Sonoma County not only has to deal with smoke but is sometimes threatened by nearby wildfires and has issued multiple emergency evacuations over the years. Yet, as the housed evacuate, the unhoused are often not alerted and are left behind.

“When Sonoma County did a huge evacuation, unsheltered folks were just left milling about, and day laborers still went to work,” Ramirez said. “We go to these places where people are forgotten, they’re wholly abandoned, and just left on the street.”

In 2017, in Alameda County, when the smoke from northern California fires smothered the Bay, Alameda County Health Care for the Homeless (ACHCH) had only two outreach teams to hand out N95 masks to the homeless.

“That was the first year we all started to learn about N95 masks,” Modersbach said.

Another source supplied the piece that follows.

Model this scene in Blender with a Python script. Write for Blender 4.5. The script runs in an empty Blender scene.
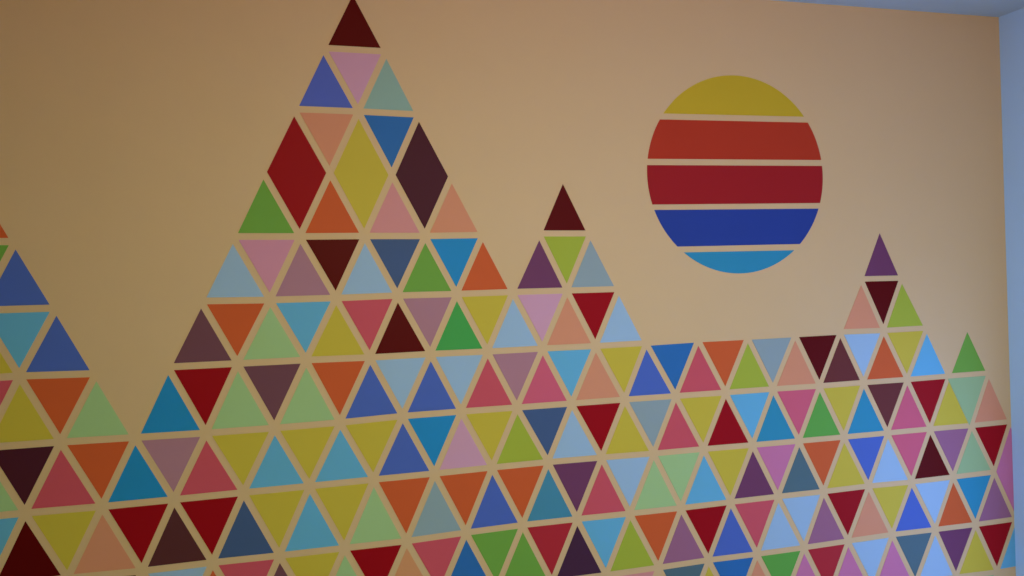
import bpy, bmesh, math
from mathutils import Matrix, Vector

C = bpy.context.scene.collection
SC = bpy.context.scene

# ------------------------------------------------------------------ the painted lattice, measured on the wall
# row -> {column: (x, z)} in tenths of a millimetre on the wall's face (x from the room's origin, z above the floor)
NODES={
 0:{0:(0,23475)},
 1:{-1:(-844,21782),1:(870,21770)},
 2:{-2:(-1666,20095),0:(56,20077),2:(1729,20040)},
 3:{-11:(-9319,18324),-3:(-2514,18388),-1:(-760,18376),1:(931,18334),3:(2621,18304),7:(5963,18313)},
 4:{-12:(-10154,16628),-10:(-8450,16616),-4:(-3339,16676),-2:(-1606,16654),0:(120,16646),2:(1807,16625),4:(3476,16632),6:(5180,16656),8:(6776,16637),20:(17044,16733)},
 5:{-11:(-9292,14945),-9:(-7583,14939),-5:(-4176,14999),-3:(-2436,14967),-1:(-703,14963),1:(981,14977),3:(2661,14966),5:(4319,14971),7:(5994,14964),9:(7637,14959),19:(16264,15030),21:(17866,15020)},
 6:{-12:(-10139,13270),-10:(-8449,13287),-8:(-6720,13249),-6:(-5028,13320),-4:(-3311,13317),-2:(-1549,13315),0:(168,13293),2:(1860,13302),4:(3517,13289),6:(5179,13293),8:(6841,13285),10:(8484,13296),12:(10239,13320),14:(11973,13318),16:(13699,13319),18:(15392,13325),20:(17084,13300),22:(18817,13308),24:(20502,13288)},
 7:{-11:(-9280,11582),-9:(-7581,11584),-7:(-5861,11561),-5:(-4148,11543),-3:(-2422,11543),-1:(-698,11563),1:(1017,11617),3:(2686,11626),5:(4347,11625),7:(6026,11627),9:(7721,11632),11:(9414,11627),13:(11136,11624),15:(12832,11627),17:(14552,11616),19:(16238,11626),21:(17961,11622),23:(19663,11639),25:(21358,11644)},
 8:{-12:(-10114,9886),-10:(-8421,9893),-8:(-6680,9877),-6:(-4978,9885),-4:(-3261,9900),-2:(-1559,9911),0:(161,9927),2:(1869,9937),4:(3545,9958),6:(5240,9968),8:(6922,9956),10:(8619,9933),12:(10312,9929),14:(12033,9913),16:(13725,9904),18:(15421,9898),20:(17118,9898),22:(18833,9900),24:(20564,9888),26:(22224,9903)},
 9:{-11:(-9236,8179),-9:(-7518,8168),-7:(-5793,8134),-5:(-4086,8147),-3:(-2394,8131),-1:(-681,8134),1:(1021,8133),3:(2723,8182),5:(4404,8215),7:(6087,8211),9:(7786,8196),11:(9483,8189),13:(11193,8201),15:(12893,8206),17:(14580,8202),19:(16308,8216),21:(18015,8188),23:(19721,8198),25:(21463,8211),27:(23135,8204)},
 10:{-8:(-6637,6453),-6:(-4927,6446),-4:(-3223,6440),-2:(-1520,6437),0:(185,6442),2:(1885,6465),4:(3570,6478),6:(5249,6455),8:(6950,6449),10:(8668,6463),12:(10367,6489),14:(12074,6474),16:(13789,6482),18:(15451,6503),20:(17172,6524),22:(18911,6500),24:(20604,6487),26:(22312,6495)},
 11:{9:(7825,4763),11:(9532,4774),13:(11239,4781),15:(12941,4785),17:(14637,4796),19:(16339,4809),21:(18040,4806),23:(19717,4795),25:(21460,4751),27:(23163,4779)},
 12:{24:(20613,3080)},
}

# shape (U upright, D inverted, X diamond of two), row, column, paint
CELLS = """
U,0,0,DR U,1,-1,BV D,1,0,LP U,1,1,TG X,2,-2,R D,2,-1,S X,2,0,Y D,2,1,MB X,2,2,DP
U,3,-11,O U,3,-3,G U,3,-1,O U,3,1,RP U,3,3,S U,3,7,DR
D,4,-11,G U,4,-10,B U,4,-4,LB D,4,-3,PM U,4,-2,MV D,4,-1,DR U,4,0,LB D,4,1,NB U,4,2,G D,4,3,T U,4,4,O U,4,6,PU D,4,7,YG U,4,8,ST U,4,20,PU
U,5,-11,Y D,5,-10,SK U,5,-9,B U,5,-5,BR D,5,-4,O U,5,-3,LG D,5,-2,SK U,5,-1,Y D,5,0,P U,5,1,DR D,5,2,MV U,5,3,G3 D,5,4,Y U,5,5,LB D,5,6,LP U,5,7,S D,5,8,R U,5,9,LB U,5,19,S D,5,20,DR U,5,21,YG
D,6,-11,P U,6,-10,Y D,6,-9,O U,6,-8,LG U,6,-6,T D,6,-5,R U,6,-4,LG D,6,-3,BR U,6,-2,LG D,6,-1,O U,6,0,B D,6,1,LB U,6,2,B D,6,3,LB U,6,4,P D,6,5,MV U,6,6,MG D,6,7,SK U,6,8,S D,6,9,Y U,6,10,B D,6,11,MB U,6,12,P D,6,13,O U,6,14,YG D,6,15,ST U,6,16,S D,6,17,DR U,6,18,PB D,6,19,LB U,6,20,O D,6,21,Y U,6,22,SK U,6,24,G
U,7,-11,LG D,7,-10,DP U,7,-9,P D,7,-8,O U,7,-7,T D,7,-6,MV U,7,-5,P D,7,-4,Y U,7,-3,SK D,7,-2,Y U,7,-1,SK D,7,0,Y U,7,1,B D,7,2,T U,7,3,LP D,7,4,Y U,7,5,YG D,7,6,NB U,7,7,LB D,7,8,R U,7,9,Y D,7,10,ST U,7,11,P D,7,12,Y U,7,13,R D,7,14,SK U,7,15,T2 D,7,16,MG U,7,17,G4 D,7,18,Y U,7,19,T2 D,7,20,PB U,7,21,MG D,7,22,R U,7,23,Y D,7,24,AQ U,7,25,S
D,8,-11,SK U,8,-10,DR D,8,-9,Y U,8,-8,S D,8,-7,R U,8,-6,DB D,8,-5,R U,8,-4,NB D,8,-3,Y U,8,-2,SK D,8,-1,Y U,8,0,LG D,8,1,O U,8,2,GY D,8,3,O U,8,4,B D,8,5,O U,8,6,TE D,8,7,PU U,8,8,P D,8,9,LB U,8,10,LG D,8,11,LG U,8,12,SK D,8,13,Y U,8,14,PU D,8,15,OR U,8,16,SL D,8,17,O U,8,18,Y D,8,19,B U,8,20,LB D,8,21,MG U,8,22,DR D,8,23,V U,8,24,AQ D,8,25,R X,8,26,OR
D,9,-8,DB D,9,-6,LB U,9,-5,O D,9,-4,P U,9,-3,BR D,9,-2,Y U,9,-1,LG D,9,0,R U,9,1,TAN D,9,2,P U,9,3,MB D,9,4,G U,9,5,G D,9,6,CR U,9,7,EG D,9,8,SK U,9,9,YG D,9,10,O U,9,11,V D,9,12,R U,9,13,B D,9,14,P U,9,15,LB D,9,16,LB U,9,17,V D,9,18,R U,9,19,S D,9,20,Y U,9,21,B D,9,22,LB U,9,23,O D,9,24,T2 U,9,25,V
D,10,9,RP D,10,11,SL U,10,12,Y D,10,13,MB U,10,14,S D,10,15,G4 U,10,16,OR D,10,17,CR U,10,18,OR D,10,19,LB U,10,20,OR D,10,21,SL U,10,22,LB D,10,23,PU U,10,24,Y D,10,25,R U,10,26,SK
D,11,24,AQ
"""
CORNER_X = 2.2275
CEIL = 2.4
ROOM_X0, ROOM_Y1 = -2.4, -4.6
TAPE = 0.0090          # half the width of the strips left bare between the shapes
FILM = 0.0010          # thickness of the paint film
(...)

Mask Oakland hands out N95 masks to the homeless. (Photo credit: Paul Kuroda)

Mask Oakland hands out N95 masks to the homeless. (Photo credit: Paul Kuroda)

Since then, ACHCH regularly stockpiles N95 masks for the homeless in preparation for wildfire season. The group divided the county into 14 zones, each with approximately 700 homeless people. An outreach team serves each zone and collaborates with partner organizations such as Mask Oakland to distribute masks to the homeless.

ACHCH and other groups have also been advocating for more clean-air shelters. Like cooling centers during a heatwave, clean-air shelters can be any building, such as libraries, with closed air filtration.

“It’s a whole mess,” said Modersbach. “The county says it’s not our fault, it’s the city’s responsibility, and the cities say because it's an emergency, it's the county’s responsibility. They're always fighting over it, and in the end, nothing gets done very well. We're in the middle saying, ‘Do something.’”

In September 2020, after three weeks of unhealthy air and several days with hazy orange skies and falling ash, Oakland opened four clean-air centers with no public notice beforehand. The four centers only had 26 visitors, some of whom just happened to discover the center as they walked by.

“That’s very telling about our counties,” said Modersbach. “It’s all about communication and what’s the messaging . . . but no nitty-gritty boots on the ground kind of plans for an actual response.”

The Alameda County Air Quality Communications Protocol was updated in May 2021 to include recommendations for opening clean-air centers. But the AQI threshold listed for opening the centers is above the level the EPA states is safe for people with pre-existing health conditions.

As another severe fire season sends smoke pouring into the Bay Area, many homeless may spend weeks breathing in smoke-choked air that could send them to the emergency room.